▶ _Work to do_
Exactly how many lines have the word "Blender"? Answer with the bare number.

── Exercise inputs

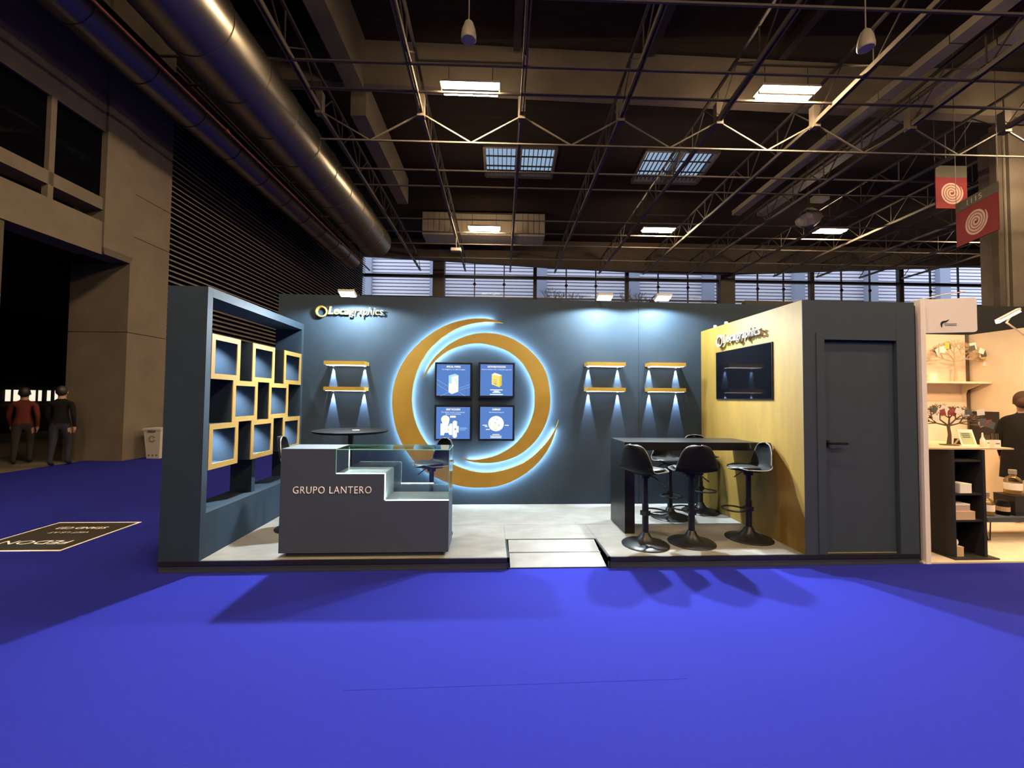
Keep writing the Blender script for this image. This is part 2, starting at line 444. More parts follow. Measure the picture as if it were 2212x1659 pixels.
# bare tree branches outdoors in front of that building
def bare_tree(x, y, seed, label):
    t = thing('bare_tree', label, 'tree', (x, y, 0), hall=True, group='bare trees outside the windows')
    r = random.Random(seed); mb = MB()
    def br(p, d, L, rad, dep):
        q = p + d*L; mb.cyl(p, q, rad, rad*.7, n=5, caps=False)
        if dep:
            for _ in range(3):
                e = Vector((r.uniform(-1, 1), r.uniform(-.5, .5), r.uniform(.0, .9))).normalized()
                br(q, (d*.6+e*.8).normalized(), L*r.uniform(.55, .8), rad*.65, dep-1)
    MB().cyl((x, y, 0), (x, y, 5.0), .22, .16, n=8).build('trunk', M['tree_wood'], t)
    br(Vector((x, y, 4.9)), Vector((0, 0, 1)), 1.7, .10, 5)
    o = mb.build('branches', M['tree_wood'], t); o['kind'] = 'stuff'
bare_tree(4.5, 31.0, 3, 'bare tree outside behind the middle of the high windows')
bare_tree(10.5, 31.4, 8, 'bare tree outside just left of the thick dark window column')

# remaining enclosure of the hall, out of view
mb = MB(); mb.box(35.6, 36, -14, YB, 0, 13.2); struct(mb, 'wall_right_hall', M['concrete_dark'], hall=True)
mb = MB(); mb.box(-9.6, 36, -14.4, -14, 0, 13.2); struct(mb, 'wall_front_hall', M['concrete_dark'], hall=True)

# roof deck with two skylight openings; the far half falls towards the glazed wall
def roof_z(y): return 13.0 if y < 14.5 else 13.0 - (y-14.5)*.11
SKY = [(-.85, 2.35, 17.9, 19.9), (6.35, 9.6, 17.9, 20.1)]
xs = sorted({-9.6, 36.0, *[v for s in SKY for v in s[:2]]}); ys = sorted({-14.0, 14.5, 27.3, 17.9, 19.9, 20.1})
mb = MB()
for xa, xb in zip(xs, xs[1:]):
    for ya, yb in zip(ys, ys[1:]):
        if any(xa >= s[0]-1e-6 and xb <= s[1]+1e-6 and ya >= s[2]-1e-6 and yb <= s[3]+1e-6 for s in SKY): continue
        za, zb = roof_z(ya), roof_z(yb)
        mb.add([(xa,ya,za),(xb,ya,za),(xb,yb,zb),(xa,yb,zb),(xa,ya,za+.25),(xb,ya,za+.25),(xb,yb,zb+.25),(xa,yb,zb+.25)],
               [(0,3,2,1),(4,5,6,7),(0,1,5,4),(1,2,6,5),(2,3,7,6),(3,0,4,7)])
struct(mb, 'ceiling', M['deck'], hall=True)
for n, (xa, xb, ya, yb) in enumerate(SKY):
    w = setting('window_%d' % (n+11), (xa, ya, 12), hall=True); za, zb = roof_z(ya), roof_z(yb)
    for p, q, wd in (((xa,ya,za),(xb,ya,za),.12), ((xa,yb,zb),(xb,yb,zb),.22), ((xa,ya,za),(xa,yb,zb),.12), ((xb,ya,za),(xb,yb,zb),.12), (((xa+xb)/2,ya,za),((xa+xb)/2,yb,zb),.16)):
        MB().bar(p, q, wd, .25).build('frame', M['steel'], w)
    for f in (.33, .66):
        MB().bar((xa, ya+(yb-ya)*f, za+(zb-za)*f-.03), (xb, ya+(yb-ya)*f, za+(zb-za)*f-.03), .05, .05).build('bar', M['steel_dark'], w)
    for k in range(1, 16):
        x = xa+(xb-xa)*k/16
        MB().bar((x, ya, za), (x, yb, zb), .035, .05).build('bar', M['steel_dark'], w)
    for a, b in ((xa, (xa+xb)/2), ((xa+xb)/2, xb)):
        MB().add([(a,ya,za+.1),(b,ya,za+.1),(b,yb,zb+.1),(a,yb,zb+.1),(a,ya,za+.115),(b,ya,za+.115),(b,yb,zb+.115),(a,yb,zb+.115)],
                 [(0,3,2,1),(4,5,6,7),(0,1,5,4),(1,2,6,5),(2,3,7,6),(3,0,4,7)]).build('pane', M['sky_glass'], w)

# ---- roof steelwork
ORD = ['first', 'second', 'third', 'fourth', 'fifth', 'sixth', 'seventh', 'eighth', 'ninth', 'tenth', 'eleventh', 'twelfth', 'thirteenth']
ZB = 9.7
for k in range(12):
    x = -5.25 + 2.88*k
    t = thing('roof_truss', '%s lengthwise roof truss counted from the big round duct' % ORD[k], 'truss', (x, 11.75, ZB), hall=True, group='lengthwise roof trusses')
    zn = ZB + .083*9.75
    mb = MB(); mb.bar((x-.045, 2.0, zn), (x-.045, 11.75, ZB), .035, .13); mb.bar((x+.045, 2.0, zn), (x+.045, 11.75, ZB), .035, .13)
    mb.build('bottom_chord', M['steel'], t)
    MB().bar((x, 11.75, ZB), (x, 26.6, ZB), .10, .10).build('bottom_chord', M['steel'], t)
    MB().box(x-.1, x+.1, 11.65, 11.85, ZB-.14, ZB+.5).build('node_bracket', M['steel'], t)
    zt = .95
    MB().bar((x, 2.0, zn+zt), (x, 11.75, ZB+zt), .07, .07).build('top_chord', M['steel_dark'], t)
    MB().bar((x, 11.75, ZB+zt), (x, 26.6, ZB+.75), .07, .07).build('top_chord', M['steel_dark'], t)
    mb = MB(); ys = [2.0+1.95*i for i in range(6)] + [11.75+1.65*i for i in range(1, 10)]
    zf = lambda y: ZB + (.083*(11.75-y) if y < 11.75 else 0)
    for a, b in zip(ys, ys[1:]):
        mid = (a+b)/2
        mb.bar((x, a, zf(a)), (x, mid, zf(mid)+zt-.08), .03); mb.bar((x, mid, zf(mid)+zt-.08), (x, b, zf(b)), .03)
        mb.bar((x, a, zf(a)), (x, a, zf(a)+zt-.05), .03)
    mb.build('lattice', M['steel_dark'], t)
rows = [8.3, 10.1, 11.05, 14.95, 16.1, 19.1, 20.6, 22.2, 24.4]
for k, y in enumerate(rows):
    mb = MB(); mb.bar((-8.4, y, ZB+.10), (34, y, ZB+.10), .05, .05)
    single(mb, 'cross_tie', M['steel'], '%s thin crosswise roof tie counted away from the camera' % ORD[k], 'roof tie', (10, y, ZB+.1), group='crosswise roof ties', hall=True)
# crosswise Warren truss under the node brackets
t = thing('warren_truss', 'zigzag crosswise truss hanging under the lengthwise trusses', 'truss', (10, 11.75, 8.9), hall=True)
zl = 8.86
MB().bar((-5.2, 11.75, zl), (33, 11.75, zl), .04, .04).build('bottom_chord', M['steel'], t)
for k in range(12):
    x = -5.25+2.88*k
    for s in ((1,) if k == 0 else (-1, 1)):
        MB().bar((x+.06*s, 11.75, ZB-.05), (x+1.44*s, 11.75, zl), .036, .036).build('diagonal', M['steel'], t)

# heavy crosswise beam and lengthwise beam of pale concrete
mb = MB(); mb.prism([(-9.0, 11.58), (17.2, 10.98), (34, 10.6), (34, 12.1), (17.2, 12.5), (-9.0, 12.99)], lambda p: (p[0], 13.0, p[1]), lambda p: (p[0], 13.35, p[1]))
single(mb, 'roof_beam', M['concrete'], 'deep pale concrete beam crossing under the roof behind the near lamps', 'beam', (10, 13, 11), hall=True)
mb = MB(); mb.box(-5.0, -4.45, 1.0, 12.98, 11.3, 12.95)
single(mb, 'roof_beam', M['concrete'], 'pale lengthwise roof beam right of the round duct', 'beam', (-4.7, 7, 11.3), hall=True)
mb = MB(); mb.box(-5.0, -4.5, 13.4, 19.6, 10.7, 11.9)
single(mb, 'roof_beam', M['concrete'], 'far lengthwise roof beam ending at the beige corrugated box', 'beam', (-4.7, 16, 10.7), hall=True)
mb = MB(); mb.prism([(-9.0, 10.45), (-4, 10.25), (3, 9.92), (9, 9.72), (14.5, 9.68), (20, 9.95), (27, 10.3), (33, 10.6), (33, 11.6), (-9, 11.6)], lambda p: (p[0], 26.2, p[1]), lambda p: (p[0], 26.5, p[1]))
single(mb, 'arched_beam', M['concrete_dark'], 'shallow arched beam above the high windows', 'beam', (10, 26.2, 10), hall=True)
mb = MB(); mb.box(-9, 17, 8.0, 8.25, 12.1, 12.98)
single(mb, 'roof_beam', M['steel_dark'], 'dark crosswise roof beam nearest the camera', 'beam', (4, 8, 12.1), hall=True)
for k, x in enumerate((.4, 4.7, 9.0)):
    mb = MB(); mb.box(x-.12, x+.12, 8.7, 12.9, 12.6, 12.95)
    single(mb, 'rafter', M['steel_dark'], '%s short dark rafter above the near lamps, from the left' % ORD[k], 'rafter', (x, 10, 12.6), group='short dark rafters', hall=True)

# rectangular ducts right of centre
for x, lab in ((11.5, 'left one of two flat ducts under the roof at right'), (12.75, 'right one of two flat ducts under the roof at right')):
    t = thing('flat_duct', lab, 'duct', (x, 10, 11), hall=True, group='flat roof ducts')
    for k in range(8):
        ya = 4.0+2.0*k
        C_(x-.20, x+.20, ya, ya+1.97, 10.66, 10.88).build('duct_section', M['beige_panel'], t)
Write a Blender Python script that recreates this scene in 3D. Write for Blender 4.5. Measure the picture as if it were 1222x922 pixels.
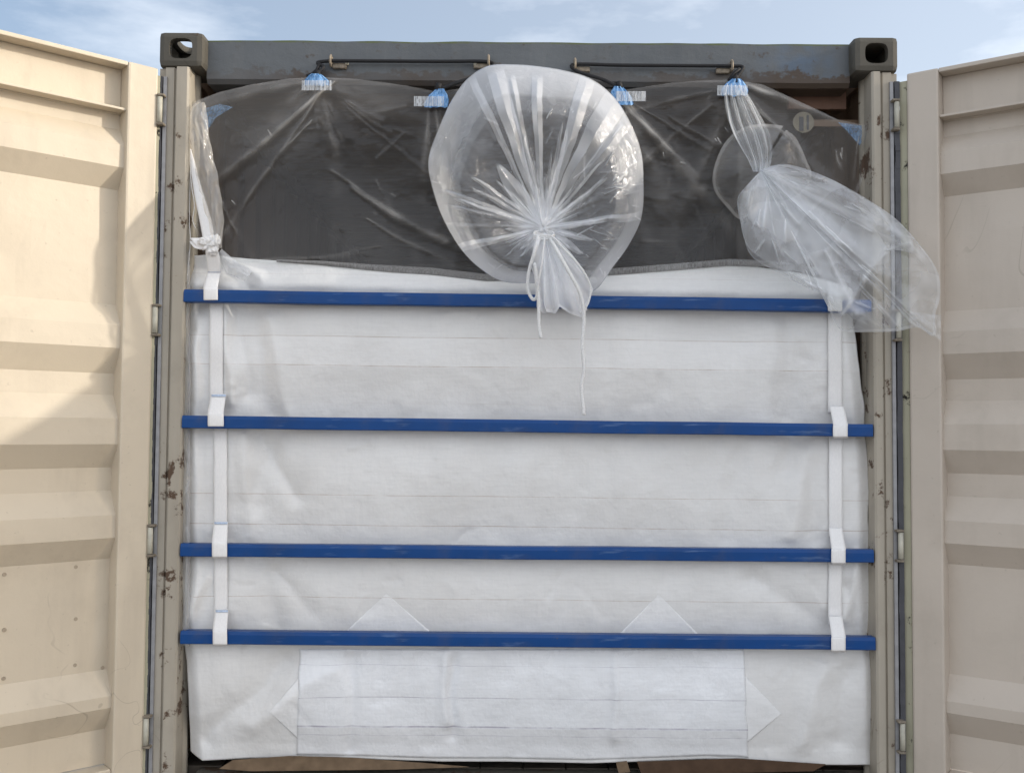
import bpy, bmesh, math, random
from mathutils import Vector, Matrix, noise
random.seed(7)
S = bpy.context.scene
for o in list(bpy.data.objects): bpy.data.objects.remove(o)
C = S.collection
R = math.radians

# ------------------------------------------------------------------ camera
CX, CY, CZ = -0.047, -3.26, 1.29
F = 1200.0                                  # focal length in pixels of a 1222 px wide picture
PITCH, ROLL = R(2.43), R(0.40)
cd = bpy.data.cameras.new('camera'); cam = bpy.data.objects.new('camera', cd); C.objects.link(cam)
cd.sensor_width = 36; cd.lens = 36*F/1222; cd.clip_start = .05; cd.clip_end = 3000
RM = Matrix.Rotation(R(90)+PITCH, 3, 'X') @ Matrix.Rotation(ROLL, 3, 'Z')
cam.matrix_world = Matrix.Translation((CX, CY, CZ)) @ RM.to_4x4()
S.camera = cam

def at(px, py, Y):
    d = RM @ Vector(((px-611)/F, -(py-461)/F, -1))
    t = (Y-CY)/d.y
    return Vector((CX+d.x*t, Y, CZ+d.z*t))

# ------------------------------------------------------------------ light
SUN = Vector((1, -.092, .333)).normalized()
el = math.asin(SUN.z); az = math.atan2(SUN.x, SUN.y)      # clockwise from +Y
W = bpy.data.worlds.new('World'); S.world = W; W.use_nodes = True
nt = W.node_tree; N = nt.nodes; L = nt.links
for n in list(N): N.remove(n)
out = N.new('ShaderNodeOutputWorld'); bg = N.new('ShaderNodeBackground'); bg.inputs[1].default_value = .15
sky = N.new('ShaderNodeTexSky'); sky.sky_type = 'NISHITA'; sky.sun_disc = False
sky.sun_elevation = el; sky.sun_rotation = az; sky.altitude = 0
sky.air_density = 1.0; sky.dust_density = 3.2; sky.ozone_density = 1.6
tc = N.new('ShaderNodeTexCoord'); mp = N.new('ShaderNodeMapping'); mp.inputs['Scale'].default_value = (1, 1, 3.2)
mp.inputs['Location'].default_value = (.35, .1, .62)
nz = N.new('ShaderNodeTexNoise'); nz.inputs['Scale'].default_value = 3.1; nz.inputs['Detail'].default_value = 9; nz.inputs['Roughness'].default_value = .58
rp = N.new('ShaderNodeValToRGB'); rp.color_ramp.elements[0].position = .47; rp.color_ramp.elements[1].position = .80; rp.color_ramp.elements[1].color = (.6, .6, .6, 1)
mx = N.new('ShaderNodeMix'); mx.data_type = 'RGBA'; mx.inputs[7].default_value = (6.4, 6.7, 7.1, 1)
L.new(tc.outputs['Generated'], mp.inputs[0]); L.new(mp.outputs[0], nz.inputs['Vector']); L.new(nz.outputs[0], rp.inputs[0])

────

▶ _Written solution_
2